Finding and researching the grave receipt is what began my adventures in genealogy. What was, in 1916, Westchester is now the Schuylerville section of Bronx county, a borough of New York City. Saint Raymond’s Parish, still going strong, acquired more consecrated land for burials with now an “Old” and “New” cemetery separated by the confluence of interstates 95, 295, 678 including the approaches to the Whitestone and Throgs Neck Bridges, the superstructures of which are visible from the “Old” cemetery.

Having sorted out these details, I approach my cousin Mary at the October 2021 engagement party of my niece where we made arrangements to find Grandfather Wills’ final resting place the following month. On Wednesday, November 10th, Mary’s husband Peter drove us over the George Washington Bridge, through the incredible traffic of the Cross Bronx Expressway (a funny name for this moving parking lot, bumper to bumper trucks), to Schuylerville. We navigated to the “Google Maps” push pin I placed next to Section 7. Google Maps even has street views of the cemetery, in retrospect the view of Section 7, Ranges 35 – 51, includes grandfather’s grave.

We worked together, walking the rows, reading headstone inscriptions, on the expectation of finding Grandfather’s name without success. Peter and I took to counting the rows to find number 41, with success. With less success counting the headstones and spaces (unmarked graves) to find number 82. At the same time, Pam and Mary searched. I used the “Find A Grave” website to look up headstones in section 7, row 41 and found the only location provided was “Section 7.” I also called the cemetery office where they were most helpful. There is NO record of James Wills.

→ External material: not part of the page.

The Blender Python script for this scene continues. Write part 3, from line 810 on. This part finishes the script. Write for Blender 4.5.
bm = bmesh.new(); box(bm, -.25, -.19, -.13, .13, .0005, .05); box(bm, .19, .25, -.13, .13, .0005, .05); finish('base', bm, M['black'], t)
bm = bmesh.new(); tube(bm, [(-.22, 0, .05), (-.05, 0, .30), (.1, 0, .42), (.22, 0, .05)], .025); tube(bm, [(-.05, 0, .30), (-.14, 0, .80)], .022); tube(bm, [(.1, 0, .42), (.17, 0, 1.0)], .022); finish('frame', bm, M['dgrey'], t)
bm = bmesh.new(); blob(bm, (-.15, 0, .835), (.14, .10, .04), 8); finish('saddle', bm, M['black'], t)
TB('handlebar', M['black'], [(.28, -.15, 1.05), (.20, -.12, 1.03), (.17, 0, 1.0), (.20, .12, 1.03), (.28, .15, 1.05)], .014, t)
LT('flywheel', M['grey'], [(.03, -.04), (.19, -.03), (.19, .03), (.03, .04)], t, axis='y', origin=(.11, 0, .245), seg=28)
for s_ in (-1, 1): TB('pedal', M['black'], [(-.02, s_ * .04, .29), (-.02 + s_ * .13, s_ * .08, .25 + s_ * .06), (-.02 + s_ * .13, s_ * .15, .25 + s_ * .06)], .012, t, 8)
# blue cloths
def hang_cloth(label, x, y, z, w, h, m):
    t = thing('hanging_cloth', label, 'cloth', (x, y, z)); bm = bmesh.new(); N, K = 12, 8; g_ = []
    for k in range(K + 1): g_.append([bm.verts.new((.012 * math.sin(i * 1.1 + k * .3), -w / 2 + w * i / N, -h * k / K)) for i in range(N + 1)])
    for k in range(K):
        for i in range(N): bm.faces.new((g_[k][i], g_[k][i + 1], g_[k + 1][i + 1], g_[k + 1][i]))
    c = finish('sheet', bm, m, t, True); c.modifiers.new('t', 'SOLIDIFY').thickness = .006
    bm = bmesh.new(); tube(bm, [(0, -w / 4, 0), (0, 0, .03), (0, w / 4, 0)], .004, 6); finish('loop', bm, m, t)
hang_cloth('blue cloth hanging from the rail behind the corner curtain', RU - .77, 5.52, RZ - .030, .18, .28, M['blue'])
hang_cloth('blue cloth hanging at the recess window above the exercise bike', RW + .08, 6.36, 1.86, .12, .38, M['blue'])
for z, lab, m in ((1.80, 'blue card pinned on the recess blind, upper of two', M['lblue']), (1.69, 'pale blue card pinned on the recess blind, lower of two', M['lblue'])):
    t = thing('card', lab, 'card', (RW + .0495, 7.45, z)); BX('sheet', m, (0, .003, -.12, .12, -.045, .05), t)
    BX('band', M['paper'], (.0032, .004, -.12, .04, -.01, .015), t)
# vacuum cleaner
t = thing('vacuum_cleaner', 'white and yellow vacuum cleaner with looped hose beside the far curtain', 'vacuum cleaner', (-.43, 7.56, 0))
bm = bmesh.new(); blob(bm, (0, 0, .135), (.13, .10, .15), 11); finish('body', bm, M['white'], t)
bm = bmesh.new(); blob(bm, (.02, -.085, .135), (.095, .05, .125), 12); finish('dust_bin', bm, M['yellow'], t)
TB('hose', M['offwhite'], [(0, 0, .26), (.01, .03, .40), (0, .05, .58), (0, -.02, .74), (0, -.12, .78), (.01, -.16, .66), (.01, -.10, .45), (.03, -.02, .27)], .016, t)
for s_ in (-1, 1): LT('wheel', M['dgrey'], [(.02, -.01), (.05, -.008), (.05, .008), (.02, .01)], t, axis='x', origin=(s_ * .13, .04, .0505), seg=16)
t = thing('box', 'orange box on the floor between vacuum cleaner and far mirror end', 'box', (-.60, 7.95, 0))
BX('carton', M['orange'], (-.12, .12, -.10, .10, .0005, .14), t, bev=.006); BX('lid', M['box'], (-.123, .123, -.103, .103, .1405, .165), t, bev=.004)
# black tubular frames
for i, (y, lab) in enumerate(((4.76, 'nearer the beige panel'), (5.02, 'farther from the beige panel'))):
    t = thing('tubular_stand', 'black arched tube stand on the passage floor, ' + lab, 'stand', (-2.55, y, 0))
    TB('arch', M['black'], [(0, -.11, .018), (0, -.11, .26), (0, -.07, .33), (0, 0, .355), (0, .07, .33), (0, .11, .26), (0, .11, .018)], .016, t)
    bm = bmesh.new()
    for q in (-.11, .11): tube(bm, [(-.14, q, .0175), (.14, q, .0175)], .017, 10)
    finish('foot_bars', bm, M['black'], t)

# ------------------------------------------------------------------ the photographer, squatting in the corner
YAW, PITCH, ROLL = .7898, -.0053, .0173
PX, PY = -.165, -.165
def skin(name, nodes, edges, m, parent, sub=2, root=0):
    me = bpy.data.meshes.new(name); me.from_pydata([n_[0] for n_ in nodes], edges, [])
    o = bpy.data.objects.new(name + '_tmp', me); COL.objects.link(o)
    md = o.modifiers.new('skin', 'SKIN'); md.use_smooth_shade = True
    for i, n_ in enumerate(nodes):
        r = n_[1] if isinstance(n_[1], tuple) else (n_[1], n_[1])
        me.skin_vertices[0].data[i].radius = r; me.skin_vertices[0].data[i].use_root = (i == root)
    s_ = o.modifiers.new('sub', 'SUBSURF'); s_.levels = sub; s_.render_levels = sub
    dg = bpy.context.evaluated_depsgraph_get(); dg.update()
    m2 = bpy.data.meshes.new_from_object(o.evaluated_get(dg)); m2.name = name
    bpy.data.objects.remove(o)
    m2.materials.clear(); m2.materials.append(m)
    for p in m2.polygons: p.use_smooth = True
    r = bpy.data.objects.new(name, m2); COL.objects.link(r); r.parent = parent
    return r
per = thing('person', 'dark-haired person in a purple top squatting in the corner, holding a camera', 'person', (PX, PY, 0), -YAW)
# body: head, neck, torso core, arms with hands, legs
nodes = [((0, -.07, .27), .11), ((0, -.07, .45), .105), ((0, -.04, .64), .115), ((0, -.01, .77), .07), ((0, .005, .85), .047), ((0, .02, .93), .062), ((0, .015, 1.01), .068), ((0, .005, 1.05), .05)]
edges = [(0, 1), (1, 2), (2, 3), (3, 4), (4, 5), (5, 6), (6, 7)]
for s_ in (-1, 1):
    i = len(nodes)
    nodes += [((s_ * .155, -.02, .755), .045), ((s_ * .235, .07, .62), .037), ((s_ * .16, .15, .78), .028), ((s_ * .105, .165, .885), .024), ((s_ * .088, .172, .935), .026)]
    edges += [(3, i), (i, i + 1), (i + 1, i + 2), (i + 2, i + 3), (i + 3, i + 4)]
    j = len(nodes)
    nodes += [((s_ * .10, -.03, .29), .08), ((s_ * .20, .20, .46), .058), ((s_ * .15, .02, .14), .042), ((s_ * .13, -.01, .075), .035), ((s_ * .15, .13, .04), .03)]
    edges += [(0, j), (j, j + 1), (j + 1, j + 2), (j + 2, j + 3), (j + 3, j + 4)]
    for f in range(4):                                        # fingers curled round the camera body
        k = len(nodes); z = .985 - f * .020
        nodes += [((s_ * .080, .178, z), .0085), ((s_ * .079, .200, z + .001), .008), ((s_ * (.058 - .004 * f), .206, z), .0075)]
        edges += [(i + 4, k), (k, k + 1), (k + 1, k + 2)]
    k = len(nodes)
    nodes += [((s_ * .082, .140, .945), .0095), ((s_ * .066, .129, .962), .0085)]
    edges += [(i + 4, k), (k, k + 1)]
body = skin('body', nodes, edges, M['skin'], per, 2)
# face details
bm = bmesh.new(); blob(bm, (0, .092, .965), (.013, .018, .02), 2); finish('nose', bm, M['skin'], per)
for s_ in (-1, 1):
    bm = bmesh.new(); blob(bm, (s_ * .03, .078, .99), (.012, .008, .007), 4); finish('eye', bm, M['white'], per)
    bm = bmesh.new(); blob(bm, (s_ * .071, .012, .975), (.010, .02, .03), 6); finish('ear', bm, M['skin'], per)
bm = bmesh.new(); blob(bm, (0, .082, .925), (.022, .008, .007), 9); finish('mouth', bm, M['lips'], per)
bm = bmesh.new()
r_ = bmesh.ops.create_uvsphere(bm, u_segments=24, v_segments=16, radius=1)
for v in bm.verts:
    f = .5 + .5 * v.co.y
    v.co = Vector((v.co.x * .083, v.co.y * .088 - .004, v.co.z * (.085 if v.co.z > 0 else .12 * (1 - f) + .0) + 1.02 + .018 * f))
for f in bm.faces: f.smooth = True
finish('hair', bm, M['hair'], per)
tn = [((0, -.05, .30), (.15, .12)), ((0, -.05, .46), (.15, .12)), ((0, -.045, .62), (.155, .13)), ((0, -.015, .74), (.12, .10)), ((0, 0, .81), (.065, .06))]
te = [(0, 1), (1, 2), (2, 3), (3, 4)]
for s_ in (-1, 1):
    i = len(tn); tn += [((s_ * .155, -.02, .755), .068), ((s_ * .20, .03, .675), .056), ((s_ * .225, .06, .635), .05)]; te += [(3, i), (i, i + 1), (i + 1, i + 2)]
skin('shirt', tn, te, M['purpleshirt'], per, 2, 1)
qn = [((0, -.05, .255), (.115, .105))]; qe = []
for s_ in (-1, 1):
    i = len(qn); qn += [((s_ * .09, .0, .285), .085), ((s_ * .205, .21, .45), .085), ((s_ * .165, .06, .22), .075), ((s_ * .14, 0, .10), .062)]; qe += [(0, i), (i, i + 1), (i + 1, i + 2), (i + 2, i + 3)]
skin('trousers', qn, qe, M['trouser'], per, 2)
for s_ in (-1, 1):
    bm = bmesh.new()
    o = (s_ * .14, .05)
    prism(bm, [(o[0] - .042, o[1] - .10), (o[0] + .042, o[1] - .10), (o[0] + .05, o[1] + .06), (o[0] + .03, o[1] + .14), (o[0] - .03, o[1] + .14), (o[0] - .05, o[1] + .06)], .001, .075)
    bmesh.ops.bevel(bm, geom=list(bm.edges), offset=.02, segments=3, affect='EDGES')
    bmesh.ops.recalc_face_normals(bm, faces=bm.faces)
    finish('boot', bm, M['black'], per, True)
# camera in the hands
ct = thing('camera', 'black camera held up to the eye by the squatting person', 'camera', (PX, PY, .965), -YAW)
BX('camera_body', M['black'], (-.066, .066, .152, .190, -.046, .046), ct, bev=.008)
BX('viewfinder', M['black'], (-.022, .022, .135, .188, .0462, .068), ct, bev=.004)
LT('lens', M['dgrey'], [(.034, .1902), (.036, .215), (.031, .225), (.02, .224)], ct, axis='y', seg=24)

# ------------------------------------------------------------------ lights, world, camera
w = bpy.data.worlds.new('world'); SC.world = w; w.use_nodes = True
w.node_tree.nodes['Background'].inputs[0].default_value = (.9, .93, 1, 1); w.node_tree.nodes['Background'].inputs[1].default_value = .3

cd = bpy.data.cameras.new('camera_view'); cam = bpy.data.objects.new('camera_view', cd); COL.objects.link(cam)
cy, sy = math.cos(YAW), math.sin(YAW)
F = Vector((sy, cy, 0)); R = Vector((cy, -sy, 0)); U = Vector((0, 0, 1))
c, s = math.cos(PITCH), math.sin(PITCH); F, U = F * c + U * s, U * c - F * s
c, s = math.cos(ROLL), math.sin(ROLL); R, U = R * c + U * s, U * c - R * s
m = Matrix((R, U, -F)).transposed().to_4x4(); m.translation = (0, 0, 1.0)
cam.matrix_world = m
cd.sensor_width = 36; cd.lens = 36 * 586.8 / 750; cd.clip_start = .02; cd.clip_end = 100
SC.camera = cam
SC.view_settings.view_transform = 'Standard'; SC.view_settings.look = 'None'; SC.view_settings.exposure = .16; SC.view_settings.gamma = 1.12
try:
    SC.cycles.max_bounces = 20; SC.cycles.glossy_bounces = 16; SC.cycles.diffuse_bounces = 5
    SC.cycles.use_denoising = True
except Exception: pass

Then, Pam noticed some headstones inscribed with the exact location, Section, Range (Row) and Grave.  This was the key.  Here are the headstone references that pinpointed Grandfather Wills’ final, unmarked, resting place.  

In the following photograph I am on the right with wife Pam. Cousin Mary next to her husband Peter on the right, Mary is standing on grave 82.

James Edward Wills unmarked grave, Section 7, Range (Row) 41, Grave 82, Old Saint Raymond’s Cemetery, Balcom Avenue, Schuylerville, Bronx, New York. Wednesday, November 10, 2021. Here we are facing south / southeast into Section 7, James Wills’ unmarked grave is to the left and just behind Nevins headstone (Row 40, Grave 83).